Trump Was Right 1.

            “[I]n critical areas, the Biden administration has not made big breaks [from the Trump administration], showing how difficult it is in Washington to chart new courses on foreign policy.”[1]  Nonsense.  It isn’t hard to change course.  Trump broke with the long-established policies without breaking an orange-tinged sweat.  It enraged many people, but their opposition didn’t matter to the president or the people in put in charge of things.  So, if President Biden is following many of President Trump’s policies abroad, it is because people have come to see that Trump was right about many things.  It is hard for most people to come right out and say. 

            Take Europe.  The North Atlantic Treaty Organization (NATO) and the European Union (EU) had grown up in the aftermath of the Second World War and in the specific context of the European front of the Cold War.  NATO had been created to “Keep the Americans in, the Russians out, and the Germans down.”  Twenty years after Western victory in the Cold War, none of these elements appeared to make much sense.  Germany had become the dominant economic power in the EU, but it was deeply committed to de-militarization.  Russia seemed to have become little more than a major petro-state.  The Americans had “interests” all over the world, but their chief interest seemed to be in Asia.  NATO no longer served a purpose. 

As for the EU, it had become the very model of the modern administrative state (of Republican nightmares).  Unable to compete on cutting-edge technologies, the EU has taken to trying to regulate big American tech companies.  If Russia is a petro-state, it is Germany’s petro-state.  All the pipelines from Russia, but especially the most recent one, have been built in defiance of American recommendations.  The shift of power away from elected national governments toward a (German-dominated) bureaucracy has given pause to many newer member states.  The British have already bolted, and the migrant crisis of several years ago has put Poland and Hungary on a collision course with the EU.  Neither France nor Germany wanted Ukraine admitted to either the EU or NATO.  It would anger Russia while increasing the “Eastern” orientation of the EU.[2] 

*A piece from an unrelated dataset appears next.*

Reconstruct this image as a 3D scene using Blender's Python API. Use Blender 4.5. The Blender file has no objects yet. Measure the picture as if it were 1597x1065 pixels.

            There is a difference between allies and free-riders.  Most of NATO, but especially Germany, had become free-riders.  All of this is to say that Trump wasn’t off target in giving Angela Merkel the cold shoulder.  Biden would likely be doing the same if Russia had not invaded Ukraine.[3]  That got the attention of the NATO members, even of Germany.  No free riders in this situation.  However, it appears that it is the EU dissidents Britain and Poland who are making most of the European effort.  France and Germany, not as much as you might have expected.  Will NATO stay revived—and worth an American commitment—after the war ends?    


[1] Edward Wong, “Biden Is Charting a Similar Course to Trump on U.S. Foreign Policy,” NYT, 25 July 2022.  Both the Biden administration and the New York Times are embarrassed by the similarities.  One can read Wong’s article as part of a campaign to rationalize the liberal collapse before Reality. 

[2] This is reminiscent of Bismarck not wanting the German-speakers of the Austro-Hungarian Empire included in a united Germany in 1866-1871.  It would create a rival, Habsburg pole of loyalty when Bismarck wanted the Prussian Hohenzollerns to rule the Empire.  It would greatly increase the number of Catholics inside Germany, when Prussia was overwhelmingly Protestant.  Or See William Walkers hopes of bringing Central American and Caribbean territories into the American union to offset the industrial, abolitionist North. 

[3] Whether Trump would now be doing what Biden is doing in support of Ukraine/opposition to Russia is an open question.